Even at that age there were a few cast members who had established themselves to some extent, such as Leif Garrett who star was on the wane already, in spite of him being barely out of his teens, and Diane Lane who was securing some cult acclaim herself thanks to her good looks and choices of roles. So if nothing else, The Outsiders was good for star spotters as there was a recognisable face in just about every part, but how did they live up to the expectations of the most important segment of the audience, those who had appreciated the books? Under Coppola's experienced tutelage, there was no one who embarrassed themselves, yet none of them offered a performance that you could truly call stellar.

It could have been the restrictions of the script, or it could have been that many of them were learning their craft at this stage, but if you had not read the novels it was unlikely you would be as moved by what happens as those who had.
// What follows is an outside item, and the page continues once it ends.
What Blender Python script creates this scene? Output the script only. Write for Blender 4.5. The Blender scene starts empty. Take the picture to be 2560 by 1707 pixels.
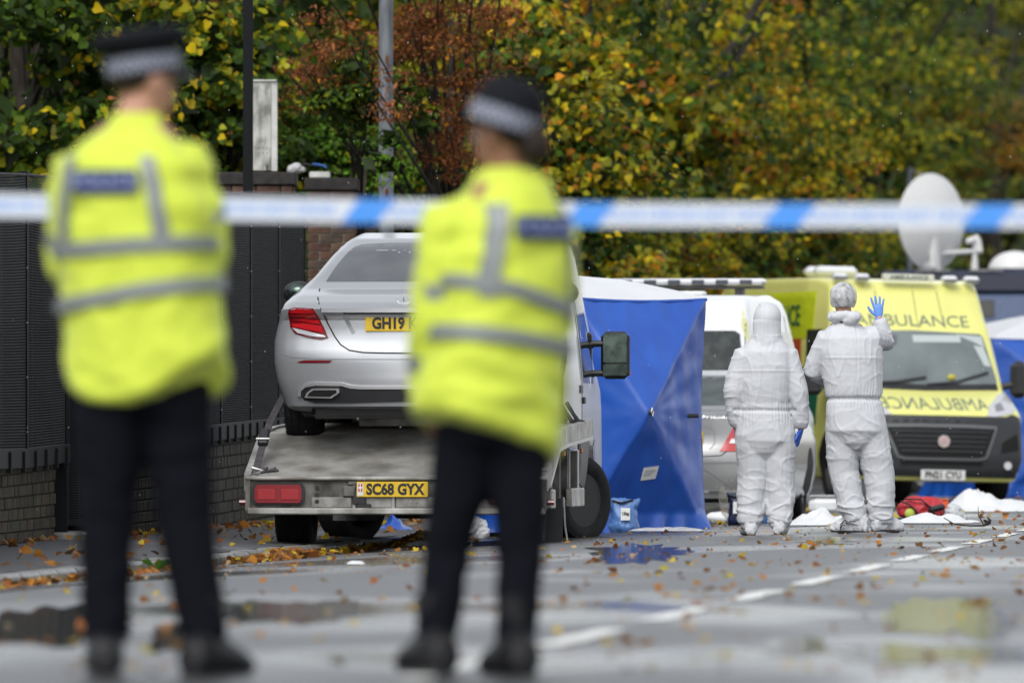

On the face of it, it's typical teen angst stuff, with gang violence thrown in: Ponyboy is not comfortable with living up to the demands of being one of the Greasers, he'd rather spend his time reading, watching films and getting to know Lane's Cherry, who attends the same school and would not normally have talked to him except that one fateful night it seems he has a chance with her, in contrast to Dillon's boorish Dallas. It's a fateful night for more than that, however, as Ponyboy's friend Johnny (Ralph Macchio) kills a Soc in a fight to save him, and they both go on the run in a romanticised style, much as the rest of the film is handled. It could be that like the source, you had to see The Outsiders at an impressionable age, otherwise you admired its artistry more than its emotional charge. Music by Carmine Coppola.